The urban settlements we inhabit today exist in their present form due to a host of reasons. There are cities that have grown due to their proximity to water – such as the growth of Dar es Salaam to the major port city it is today. There are the planned capital cities scattered around the world, governments of countries such as Brazil and Nigeria building cities from scratch from the input of acclaimed architects. There are also the settlements that exist and grow because of certain industries, such as Silicon Valley in the American state of California being home to giants of the technology industry. There’s an industry, however, that has spawned both pulsating cities and abandoned towns – the mining industry.
Mining towns and communities usually have their origins around a particular location where a valuable mineral deposit was discovered – which then led to the construction of mines and quarries for extraction of the resource. The United States is home to a large number of these mining towns, most of them formed in the nineteenth and twentieth centuries as the country industrialised and underwent the Gold Rush, with fortune seekers – mainly young, single men – flocking to the site of newly discovered gold deposits.
Mining, however, can be a fickle industry. Many of the towns that sprung up during the Gold Rush were left abandoned as mines were depleted or due to natural disasters. The town of Berlin in the U.S state of Nevada is an example of this – a settlement which displayed the limitations of company towns. Established in the 1880s, the town was a hub for the mining of silver, and supported around 250 people including miners, woodcutters, and a doctor. The abandonment of Berlin is an indictment of how company towns can be exploitative, as it was a 1907 miner’s strike that led to Berlin’s present-day “ghost town” status. Worker’s demands for higher wages were not listened to by the company, which eventually caused a mass exodus of people, leaving behind dilapidated structures.
Other American ghost towns such as Independence and Carson were left empty of human population due to the weather, the latter town for example left abandoned due to long and harsh winters. The fall of monotowns in Eastern Europe is well documented too, the coal-mining town of Vorkuta in what was the Soviet Union one of the fastest shrinking cities today, a complete contrast to the town being home to 250,000 residents in the 1980s.

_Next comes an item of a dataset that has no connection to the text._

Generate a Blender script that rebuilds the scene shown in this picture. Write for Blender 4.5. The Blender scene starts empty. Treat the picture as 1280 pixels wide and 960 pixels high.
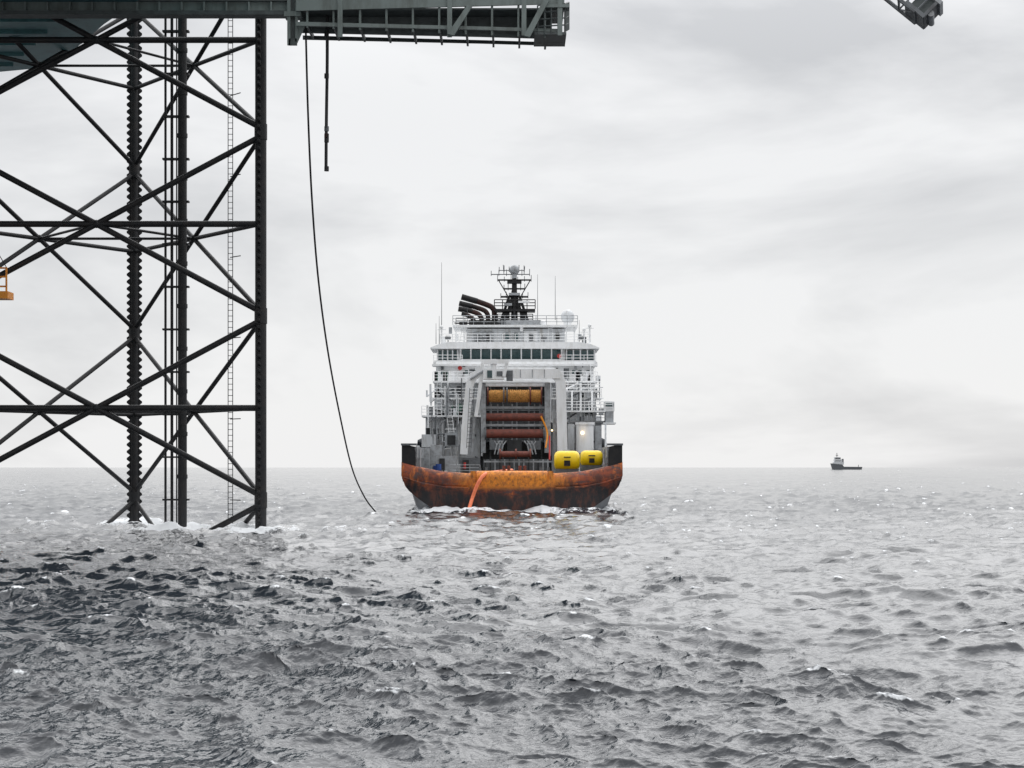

Mining towns, nevertheless, do not always fade into obscurity or irrelevance. Many of the large metropolises around the globe today can trace their roots to humble origins as mining settlements. The history of the city of Johannesburg in South Africa goes hand-in-hand with the discovery of gold on its lands. Happening parallel to the gold rush in the United States was a similar phenomenon in South Africa, as the Witwatersrand gold rush of 1886 transformed the landscape of the city. 10 years saw the formation of a fully-fledged town, and 30 years after the initial gold rush, Johannesburg was South Africa's largest city.
Economically, the city of Johannesburg did not suffer the fate of other “boom-towns” which sprouted after the gold rush, with Johannesburg's transformation into a metropolis only coming on the back of unequal exploitative practices which marginalised the native African populations and causing an increase in informal settlements.
Today, Johannesburg’s vacant gold mines – after their relocation to more rural areas – are occupied by residents who have constructed their own housing and communities. Deep-shaft mines built by mining companies in Johannesburg have led to a damaged ecological habitat, with large mine dumps a conspicuous feature of Johannesburg’s urban landscape. This environmental degradation in turn makes for a precarious living situation for residents residing around Johannesburg’s mining belt.
As conversations abound today on unethical mining practices taking place around the world, an understanding of the settlements built around the industry is a useful lens for evaluating our urban landscapes today, and critically examining the company towns of the future.